Simple Journey

I want to know a song can rise from the ashes of a broken life... --Mike Donehey, 10th Ave. N.

Thursday, January 13, 2011

Love is of God

It was as if it were a death, and an old one at that.

She sifted through the photos, old photos, of their youth. They were still the same, those children. They hadn't grown or changed, they were still laughing just as they did so long ago, still walking across the tarmac to their waiting family, still planning to make the move that directed their entire lives and who their children would be and why they would eventually part ways.

And that was the answer, the reason at the core. They hadn't grown together. It's impossible for two vines to grow together if one refuses to grow, refuses to act like a vine but must immitate a fence post. The one growing vine will curl around it and even put tentacles into the fence-post-like vine, but eventually it must shoot out and away, seeking other company in the sunlight.

And so she had, while he stayed in his childhood, afraid to grow toward the light, and even shunning the touch of her leaves, planting himself firmly in the mud, and ridiculing her as she reached with all her might upward, ever outward, toward the joyous, rain-filled air.  They were never alike. They were planted wrongly in the garden.

Oh, it wasn't the Gardener's fault. But it was so nonetheless. Some underling had made the mistake, seeing the vine reaching, reaching toward the other in its shoot days. The Gardener had simply allowed it, to give the underling a lesson perhaps. But the underling hadn't got it, had left the two, she wrapped around him, he unwilling to grow, all the years locked by the rule of the garden - no one must move what has been planted - for so many, many years. And little vines had come up through the soil between them, sheltered by the growing vine from the intense sun of summer and worst rain of winter. But the two vines did not grow together. It was impossible.

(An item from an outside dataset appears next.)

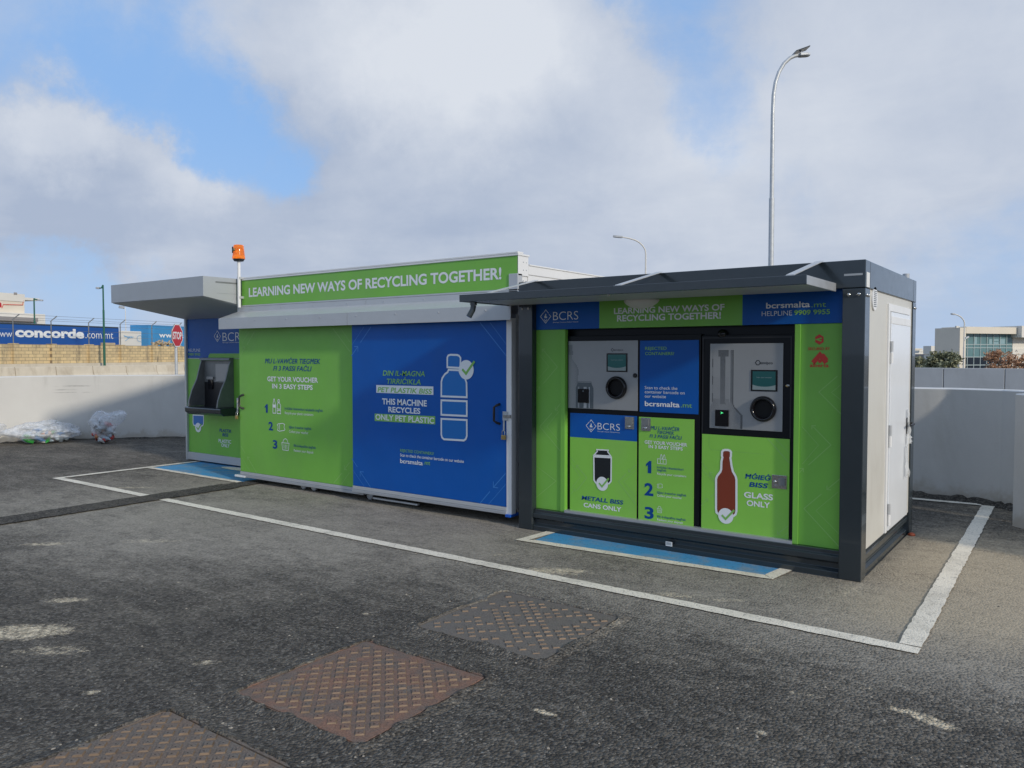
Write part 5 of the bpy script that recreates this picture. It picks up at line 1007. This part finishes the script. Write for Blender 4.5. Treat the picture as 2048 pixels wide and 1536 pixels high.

The little vines were grown large enough now to stand much of the sun and rain on their own. She was almost as dead as the vine-turned-fence-post beside her. The rain fell gently on her upturned leaves: "Come out! Come out! Higher, climb higher into the open space where the sun will shine! We are almost finished watering the earth for awhile, the light will come again. Lift up your head!"

And so she did, as she put the pictures back into the disintegrating album. She looked up, and looked around. And she wasn't disappointed, there was the light! There was a whole garden all around her! And she knew there was the Gardener, though she couldn't yet see Him. And there were other vines, and especially that one....

Then she heard the voice of the Gardener saying, "Lift up your head, your redemption draweth nigh." And she knew it was time to put away the former things, for behold, all things are becoming new! And she stretched out her tendrils toward that other vine with all her might, but something gave her pause, something undescribable here.

But reach she must. The Gardener had said it, and that voice she never disobeyed had commanded her to LIVE. So live she must.

She put away the old photos. She would begin tomorrow to sort them all, like she'd planned for so many years, but life had got in the way. Just like it had got in the way of her growing toward the light. She would grow in a new direction, alone in the garden if necessary. She would be growing, though, and living. If not, she would end up a fence post, good for nothing but hemming in and saying "No!", even when "Yes!" is what's written.

This was her salvation.

But as surely as God is faithful, our message to you is not “Yes” and “No.” For the Son of God, Jesus Christ, who was preached among you by us — by me and Silas and Timothy — was not “Yes” and “No,” but in him it has always been “Yes.” For no matter how many promises God has made, they are “Yes” in Christ.